Sin embargo, y a pesar de lo sorprendente del proyecto de exploración cósmica marciana, he de reconocer que me resulta extremadamente difícil que encuentren microorganismos que sugieran vida remota en dicho planeta. Esto se debe, como muy bien lo expresa el profesor Antonio Cruz, “a las inmensas dificultades que hay para la aparición de vida en ambientes prebióticos y, sobre todo, porque ni siquiera los científicos han podido explicar el origen real de la vida en la Tierra a pesar de las múltiples hipótesis que lo intentan”.[1]
No quisiera adentrarme en esta ocasión en los vericuetos de las discusiones que se han dado a lo largo de la historia de las ciencias con respecto al origen de la vida.
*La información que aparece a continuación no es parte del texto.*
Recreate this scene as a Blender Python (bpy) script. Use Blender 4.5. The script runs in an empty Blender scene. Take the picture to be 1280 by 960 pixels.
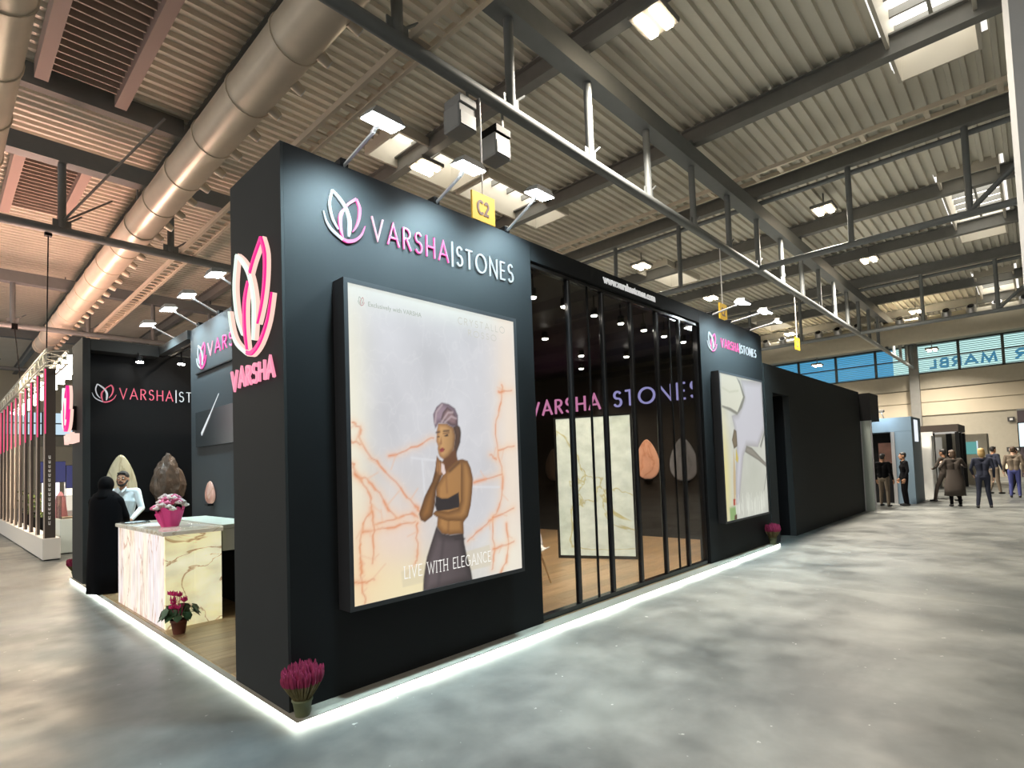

Lo que sí me parece interesante hacer notar en este breve artículo es cómo el ser humano, a lo largo del desarrollo de las civilizaciones, ha estado siempre preocupado por entender e investigar el universo.
Lo ha hecho desde premisas filosóficas hasta los concienzudos análisis cosmológicos contemporáneos.
Y esta preocupación por querer entender el cosmos ha generado gran curiosidad intelectual y no menos teorías que intentan responder a las preguntas sobre el origen y la finalidad de todo lo observablemente creado.
Esta conexión con el misterio del universo y los avances de las ciencias inevitablemente me conectan con el último libro de las Sagradas Escrituras, el Apocalipsis.
En plena adoración celestial expresada en términos de una verdadera teología estética, Juan de Patmos hace una declaración tan profunda como majestuosa:
Tú eres digno, oh Señor nuestro Dios,
de recibir gloria y honor y poder.
Pues tú creaste todas las cosas,
y existen porque tú las creaste según tu voluntad.